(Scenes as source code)
<<<<

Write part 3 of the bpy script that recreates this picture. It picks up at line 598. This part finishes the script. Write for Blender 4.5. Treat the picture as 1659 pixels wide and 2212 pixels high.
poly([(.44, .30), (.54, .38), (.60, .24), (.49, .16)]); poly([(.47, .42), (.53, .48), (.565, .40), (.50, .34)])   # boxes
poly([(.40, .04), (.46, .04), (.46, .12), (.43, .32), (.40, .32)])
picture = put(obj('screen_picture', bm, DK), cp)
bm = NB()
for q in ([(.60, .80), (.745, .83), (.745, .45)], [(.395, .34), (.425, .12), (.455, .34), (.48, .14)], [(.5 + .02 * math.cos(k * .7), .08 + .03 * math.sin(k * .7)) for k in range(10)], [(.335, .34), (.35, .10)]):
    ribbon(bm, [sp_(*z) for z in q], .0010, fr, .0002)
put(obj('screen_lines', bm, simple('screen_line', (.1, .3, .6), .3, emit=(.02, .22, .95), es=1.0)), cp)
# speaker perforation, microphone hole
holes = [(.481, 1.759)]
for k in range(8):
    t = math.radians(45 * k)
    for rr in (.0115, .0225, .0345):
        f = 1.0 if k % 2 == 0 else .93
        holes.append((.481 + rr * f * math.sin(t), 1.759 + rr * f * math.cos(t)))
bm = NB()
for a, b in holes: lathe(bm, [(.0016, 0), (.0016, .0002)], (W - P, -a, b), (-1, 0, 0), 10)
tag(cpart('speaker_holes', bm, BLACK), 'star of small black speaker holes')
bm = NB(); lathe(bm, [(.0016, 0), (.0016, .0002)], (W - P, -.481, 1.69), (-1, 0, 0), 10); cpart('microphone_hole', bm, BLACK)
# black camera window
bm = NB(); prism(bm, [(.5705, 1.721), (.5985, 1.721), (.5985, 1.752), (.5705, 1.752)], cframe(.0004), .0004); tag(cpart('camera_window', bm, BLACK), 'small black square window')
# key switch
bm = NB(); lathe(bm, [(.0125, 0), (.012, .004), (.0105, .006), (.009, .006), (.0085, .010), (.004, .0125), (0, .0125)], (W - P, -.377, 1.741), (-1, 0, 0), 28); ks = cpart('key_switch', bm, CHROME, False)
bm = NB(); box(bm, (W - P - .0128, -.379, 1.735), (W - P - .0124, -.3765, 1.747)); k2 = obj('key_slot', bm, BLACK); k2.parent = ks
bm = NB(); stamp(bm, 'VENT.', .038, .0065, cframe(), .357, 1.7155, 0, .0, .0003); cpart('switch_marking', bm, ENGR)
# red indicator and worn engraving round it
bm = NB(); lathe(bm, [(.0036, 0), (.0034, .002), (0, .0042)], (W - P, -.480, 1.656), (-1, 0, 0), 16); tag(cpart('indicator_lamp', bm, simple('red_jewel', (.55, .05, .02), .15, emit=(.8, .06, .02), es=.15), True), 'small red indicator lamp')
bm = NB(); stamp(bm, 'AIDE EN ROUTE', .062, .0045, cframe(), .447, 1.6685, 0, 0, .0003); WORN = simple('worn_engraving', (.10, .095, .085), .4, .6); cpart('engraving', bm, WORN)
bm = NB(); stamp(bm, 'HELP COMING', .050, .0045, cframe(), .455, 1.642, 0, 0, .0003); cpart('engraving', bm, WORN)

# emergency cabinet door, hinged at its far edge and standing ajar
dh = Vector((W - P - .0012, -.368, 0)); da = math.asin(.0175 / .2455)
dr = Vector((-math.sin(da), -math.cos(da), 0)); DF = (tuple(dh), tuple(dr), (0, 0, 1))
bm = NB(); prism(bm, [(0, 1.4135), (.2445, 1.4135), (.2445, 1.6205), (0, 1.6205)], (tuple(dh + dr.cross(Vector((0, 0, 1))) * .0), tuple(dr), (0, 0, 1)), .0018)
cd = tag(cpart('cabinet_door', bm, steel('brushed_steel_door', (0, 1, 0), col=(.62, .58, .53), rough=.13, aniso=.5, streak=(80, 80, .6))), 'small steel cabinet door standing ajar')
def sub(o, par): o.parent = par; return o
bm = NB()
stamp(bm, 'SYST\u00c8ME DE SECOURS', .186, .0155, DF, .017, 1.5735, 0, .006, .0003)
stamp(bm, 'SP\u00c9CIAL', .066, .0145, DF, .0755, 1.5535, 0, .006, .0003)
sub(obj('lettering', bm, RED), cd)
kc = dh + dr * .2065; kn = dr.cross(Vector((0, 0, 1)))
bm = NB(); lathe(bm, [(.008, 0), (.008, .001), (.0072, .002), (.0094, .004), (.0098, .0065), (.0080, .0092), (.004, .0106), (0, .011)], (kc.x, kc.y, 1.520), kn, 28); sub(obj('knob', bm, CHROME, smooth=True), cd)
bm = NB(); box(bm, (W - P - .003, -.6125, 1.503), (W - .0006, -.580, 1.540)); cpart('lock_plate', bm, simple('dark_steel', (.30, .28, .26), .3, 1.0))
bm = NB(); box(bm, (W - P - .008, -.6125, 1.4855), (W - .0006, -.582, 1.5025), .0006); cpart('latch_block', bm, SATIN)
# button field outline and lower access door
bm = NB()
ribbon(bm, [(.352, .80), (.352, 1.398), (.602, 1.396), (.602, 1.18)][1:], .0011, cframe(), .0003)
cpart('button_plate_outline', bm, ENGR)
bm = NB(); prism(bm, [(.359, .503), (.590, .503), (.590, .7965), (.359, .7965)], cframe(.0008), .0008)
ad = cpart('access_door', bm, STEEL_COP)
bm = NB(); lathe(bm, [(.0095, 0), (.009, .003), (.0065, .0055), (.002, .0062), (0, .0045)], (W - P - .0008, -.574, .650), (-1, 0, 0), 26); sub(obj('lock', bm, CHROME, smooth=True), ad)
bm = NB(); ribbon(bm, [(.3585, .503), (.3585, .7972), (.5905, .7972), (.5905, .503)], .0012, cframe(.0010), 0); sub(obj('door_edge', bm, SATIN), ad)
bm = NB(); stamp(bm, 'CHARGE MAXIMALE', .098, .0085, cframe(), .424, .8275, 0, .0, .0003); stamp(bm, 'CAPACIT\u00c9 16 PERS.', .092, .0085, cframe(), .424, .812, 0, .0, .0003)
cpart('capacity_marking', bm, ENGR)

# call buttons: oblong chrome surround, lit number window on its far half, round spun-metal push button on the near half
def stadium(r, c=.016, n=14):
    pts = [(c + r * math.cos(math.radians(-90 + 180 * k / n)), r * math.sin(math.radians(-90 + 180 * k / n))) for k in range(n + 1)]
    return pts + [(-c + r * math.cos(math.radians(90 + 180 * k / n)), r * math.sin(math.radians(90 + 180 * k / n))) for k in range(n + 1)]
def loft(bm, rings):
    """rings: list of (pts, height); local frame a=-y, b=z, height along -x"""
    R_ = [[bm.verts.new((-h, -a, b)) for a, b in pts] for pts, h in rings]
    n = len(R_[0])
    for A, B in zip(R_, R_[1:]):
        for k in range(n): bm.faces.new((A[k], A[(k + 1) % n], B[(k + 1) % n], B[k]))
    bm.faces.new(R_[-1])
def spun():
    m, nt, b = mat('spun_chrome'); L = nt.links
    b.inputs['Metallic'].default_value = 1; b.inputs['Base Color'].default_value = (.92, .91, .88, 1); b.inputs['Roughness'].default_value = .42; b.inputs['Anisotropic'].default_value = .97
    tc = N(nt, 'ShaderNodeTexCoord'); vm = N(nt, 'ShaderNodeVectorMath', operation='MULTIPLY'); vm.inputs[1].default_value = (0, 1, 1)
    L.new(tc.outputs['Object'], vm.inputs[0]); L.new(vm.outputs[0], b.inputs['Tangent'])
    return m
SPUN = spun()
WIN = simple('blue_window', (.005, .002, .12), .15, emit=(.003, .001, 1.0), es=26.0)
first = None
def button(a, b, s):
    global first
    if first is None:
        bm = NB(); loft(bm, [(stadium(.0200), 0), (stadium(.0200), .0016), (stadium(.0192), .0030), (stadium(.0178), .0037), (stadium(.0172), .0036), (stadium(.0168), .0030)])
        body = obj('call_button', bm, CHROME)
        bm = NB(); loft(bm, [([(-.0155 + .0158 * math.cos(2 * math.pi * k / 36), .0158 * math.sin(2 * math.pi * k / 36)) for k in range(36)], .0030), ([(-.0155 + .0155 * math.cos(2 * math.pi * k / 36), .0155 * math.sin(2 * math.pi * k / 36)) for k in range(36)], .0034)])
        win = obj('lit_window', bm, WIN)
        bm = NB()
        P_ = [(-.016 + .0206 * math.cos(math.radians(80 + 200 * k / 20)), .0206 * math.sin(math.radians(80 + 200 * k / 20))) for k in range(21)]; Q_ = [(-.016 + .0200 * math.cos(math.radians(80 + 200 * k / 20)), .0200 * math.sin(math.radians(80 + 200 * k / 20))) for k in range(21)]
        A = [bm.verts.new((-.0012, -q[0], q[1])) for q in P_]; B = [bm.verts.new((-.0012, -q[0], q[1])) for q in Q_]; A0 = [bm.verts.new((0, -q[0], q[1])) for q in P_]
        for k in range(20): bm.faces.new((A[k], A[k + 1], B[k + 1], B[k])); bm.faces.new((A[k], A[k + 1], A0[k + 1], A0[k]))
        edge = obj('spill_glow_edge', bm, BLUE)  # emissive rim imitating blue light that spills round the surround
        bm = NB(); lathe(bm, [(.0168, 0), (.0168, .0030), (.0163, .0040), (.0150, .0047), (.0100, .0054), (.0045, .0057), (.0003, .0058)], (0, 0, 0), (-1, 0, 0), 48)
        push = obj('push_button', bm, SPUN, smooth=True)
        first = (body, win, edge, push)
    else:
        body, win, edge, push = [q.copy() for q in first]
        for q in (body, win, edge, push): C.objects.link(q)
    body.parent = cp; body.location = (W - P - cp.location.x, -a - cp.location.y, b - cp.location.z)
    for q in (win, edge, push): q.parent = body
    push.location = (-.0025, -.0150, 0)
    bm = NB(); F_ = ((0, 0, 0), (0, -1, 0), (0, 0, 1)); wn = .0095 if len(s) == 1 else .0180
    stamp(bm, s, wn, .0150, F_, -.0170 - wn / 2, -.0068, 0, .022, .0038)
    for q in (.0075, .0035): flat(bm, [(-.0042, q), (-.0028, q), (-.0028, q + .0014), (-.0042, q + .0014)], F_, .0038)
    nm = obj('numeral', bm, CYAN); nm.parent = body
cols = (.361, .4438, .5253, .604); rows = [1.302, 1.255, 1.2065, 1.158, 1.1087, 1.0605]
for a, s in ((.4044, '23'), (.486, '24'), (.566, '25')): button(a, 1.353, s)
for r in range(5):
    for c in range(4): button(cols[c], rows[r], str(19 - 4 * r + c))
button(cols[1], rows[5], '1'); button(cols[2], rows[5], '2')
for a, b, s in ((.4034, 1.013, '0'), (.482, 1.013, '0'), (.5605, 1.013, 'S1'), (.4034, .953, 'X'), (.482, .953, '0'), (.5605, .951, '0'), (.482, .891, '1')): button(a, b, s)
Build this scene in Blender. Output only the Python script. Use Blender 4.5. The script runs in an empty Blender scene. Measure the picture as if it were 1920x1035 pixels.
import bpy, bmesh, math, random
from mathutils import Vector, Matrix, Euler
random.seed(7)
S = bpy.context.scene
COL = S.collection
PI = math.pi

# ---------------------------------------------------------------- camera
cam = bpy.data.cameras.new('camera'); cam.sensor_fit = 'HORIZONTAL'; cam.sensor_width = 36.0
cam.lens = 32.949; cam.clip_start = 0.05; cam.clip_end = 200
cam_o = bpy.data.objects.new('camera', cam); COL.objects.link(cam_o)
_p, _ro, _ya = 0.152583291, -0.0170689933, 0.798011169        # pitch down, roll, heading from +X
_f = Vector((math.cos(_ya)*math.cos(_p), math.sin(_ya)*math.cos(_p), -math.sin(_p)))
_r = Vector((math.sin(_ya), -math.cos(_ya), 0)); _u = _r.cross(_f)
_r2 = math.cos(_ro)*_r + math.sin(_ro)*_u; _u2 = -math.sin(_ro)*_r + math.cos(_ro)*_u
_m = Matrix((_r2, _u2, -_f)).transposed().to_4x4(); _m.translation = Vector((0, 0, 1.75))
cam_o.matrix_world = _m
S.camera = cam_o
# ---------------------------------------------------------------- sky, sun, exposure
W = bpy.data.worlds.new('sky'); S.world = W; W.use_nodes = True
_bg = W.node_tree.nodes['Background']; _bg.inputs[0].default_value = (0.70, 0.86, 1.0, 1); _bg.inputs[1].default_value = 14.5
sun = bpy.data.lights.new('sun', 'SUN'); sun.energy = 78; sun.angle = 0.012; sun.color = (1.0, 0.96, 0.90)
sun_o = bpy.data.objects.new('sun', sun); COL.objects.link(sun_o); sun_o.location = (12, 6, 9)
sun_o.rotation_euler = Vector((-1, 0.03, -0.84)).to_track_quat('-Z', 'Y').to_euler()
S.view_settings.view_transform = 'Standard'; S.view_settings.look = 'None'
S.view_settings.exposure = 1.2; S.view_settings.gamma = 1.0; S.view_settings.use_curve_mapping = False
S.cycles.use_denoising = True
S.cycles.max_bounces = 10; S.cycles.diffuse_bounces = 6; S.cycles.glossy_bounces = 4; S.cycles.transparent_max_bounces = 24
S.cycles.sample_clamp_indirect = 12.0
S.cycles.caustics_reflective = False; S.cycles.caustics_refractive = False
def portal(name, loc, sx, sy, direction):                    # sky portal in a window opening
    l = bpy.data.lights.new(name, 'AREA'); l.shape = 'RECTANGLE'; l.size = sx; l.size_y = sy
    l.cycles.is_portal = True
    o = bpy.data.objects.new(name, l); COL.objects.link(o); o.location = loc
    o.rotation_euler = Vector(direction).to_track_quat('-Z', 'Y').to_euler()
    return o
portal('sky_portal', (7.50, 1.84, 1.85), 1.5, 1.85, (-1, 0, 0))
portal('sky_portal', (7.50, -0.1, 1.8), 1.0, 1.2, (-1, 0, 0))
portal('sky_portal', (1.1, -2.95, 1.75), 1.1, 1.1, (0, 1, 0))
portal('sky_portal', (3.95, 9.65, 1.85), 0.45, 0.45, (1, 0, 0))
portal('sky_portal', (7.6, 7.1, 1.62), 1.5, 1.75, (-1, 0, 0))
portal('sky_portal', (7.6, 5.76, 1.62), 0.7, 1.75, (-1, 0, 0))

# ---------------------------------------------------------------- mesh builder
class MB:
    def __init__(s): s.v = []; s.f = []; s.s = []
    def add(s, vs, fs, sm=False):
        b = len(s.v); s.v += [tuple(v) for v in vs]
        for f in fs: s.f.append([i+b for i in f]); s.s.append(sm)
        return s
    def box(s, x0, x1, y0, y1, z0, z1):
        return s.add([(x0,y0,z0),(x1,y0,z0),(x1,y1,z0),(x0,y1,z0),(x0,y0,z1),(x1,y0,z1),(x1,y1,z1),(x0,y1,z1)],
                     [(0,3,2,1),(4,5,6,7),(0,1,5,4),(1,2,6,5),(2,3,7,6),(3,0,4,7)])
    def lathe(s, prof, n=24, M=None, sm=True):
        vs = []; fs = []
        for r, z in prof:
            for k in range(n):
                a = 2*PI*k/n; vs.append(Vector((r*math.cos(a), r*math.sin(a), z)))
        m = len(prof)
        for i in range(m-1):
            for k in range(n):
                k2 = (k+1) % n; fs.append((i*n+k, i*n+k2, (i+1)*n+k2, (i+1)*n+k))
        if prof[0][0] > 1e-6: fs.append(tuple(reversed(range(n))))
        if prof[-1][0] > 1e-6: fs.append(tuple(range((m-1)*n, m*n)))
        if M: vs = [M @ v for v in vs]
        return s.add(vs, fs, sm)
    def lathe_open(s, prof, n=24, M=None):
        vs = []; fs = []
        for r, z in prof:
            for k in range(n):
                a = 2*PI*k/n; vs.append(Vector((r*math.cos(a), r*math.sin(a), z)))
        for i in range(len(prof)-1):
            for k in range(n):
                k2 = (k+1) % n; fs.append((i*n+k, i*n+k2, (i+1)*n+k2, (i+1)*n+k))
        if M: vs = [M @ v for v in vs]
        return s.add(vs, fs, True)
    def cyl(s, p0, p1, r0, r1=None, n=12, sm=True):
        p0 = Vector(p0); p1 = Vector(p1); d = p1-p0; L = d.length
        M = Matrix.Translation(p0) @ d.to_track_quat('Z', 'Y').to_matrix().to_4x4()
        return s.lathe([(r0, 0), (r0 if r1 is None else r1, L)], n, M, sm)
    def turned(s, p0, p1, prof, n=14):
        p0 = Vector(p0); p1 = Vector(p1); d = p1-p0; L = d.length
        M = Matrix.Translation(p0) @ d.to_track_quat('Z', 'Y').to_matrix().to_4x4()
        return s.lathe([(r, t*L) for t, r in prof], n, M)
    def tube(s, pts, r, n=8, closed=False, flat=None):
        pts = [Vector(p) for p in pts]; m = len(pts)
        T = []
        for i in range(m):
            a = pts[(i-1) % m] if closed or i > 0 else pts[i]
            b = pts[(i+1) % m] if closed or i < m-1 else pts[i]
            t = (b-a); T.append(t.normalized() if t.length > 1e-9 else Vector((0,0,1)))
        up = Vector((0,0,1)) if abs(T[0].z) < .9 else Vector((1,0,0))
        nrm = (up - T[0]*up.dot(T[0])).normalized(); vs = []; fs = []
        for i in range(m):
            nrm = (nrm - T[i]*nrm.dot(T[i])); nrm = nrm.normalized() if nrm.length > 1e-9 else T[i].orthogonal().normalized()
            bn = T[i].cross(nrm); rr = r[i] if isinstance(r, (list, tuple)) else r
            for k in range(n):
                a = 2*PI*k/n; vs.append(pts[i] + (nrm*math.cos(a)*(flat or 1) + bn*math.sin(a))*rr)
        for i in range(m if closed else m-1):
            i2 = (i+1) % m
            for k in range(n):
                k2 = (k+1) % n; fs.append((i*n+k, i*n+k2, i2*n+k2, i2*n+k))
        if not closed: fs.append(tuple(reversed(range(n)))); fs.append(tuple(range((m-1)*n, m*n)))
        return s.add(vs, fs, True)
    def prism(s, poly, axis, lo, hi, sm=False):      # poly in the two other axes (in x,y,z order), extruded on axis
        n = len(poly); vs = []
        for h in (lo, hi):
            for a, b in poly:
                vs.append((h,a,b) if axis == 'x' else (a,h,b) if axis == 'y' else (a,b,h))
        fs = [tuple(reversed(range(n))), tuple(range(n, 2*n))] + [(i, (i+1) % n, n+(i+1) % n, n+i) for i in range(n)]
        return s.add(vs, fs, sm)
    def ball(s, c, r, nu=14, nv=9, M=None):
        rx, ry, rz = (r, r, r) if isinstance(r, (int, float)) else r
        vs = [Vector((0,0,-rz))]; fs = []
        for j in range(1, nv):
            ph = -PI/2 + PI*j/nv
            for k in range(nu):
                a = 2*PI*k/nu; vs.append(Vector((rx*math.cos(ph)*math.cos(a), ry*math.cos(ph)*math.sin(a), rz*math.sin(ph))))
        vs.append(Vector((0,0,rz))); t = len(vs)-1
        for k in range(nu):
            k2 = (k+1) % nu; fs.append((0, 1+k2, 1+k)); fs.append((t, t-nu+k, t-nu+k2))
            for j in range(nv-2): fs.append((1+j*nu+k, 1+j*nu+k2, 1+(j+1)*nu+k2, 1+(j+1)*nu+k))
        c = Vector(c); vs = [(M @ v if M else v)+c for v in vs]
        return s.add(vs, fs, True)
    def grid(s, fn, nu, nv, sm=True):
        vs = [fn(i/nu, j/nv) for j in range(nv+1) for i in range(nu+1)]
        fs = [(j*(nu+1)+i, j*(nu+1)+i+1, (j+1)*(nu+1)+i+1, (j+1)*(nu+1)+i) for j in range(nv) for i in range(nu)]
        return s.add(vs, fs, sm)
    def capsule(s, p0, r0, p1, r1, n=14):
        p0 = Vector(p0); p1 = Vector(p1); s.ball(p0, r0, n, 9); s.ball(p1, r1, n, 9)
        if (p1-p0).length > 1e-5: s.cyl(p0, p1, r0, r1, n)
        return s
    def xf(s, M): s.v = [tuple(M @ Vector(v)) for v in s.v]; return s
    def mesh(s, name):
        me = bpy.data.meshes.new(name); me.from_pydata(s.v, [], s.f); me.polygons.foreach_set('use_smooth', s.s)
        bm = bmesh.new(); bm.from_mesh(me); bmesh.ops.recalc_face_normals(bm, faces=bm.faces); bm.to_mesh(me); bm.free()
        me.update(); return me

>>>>

#### What the task asks:
Start with the line that contains "Build this scene" and end with the line that contains "PI = math.pi"; give those lines again exactly, and no others.

#### Reply:
Build this scene in Blender. Output only the Python script. Use Blender 4.5. The script runs in an empty Blender scene. Measure the picture as if it were 1920x1035 pixels.
import bpy, bmesh, math, random
from mathutils import Vector, Matrix, Euler
random.seed(7)
S = bpy.context.scene
COL = S.collection
PI = math.pi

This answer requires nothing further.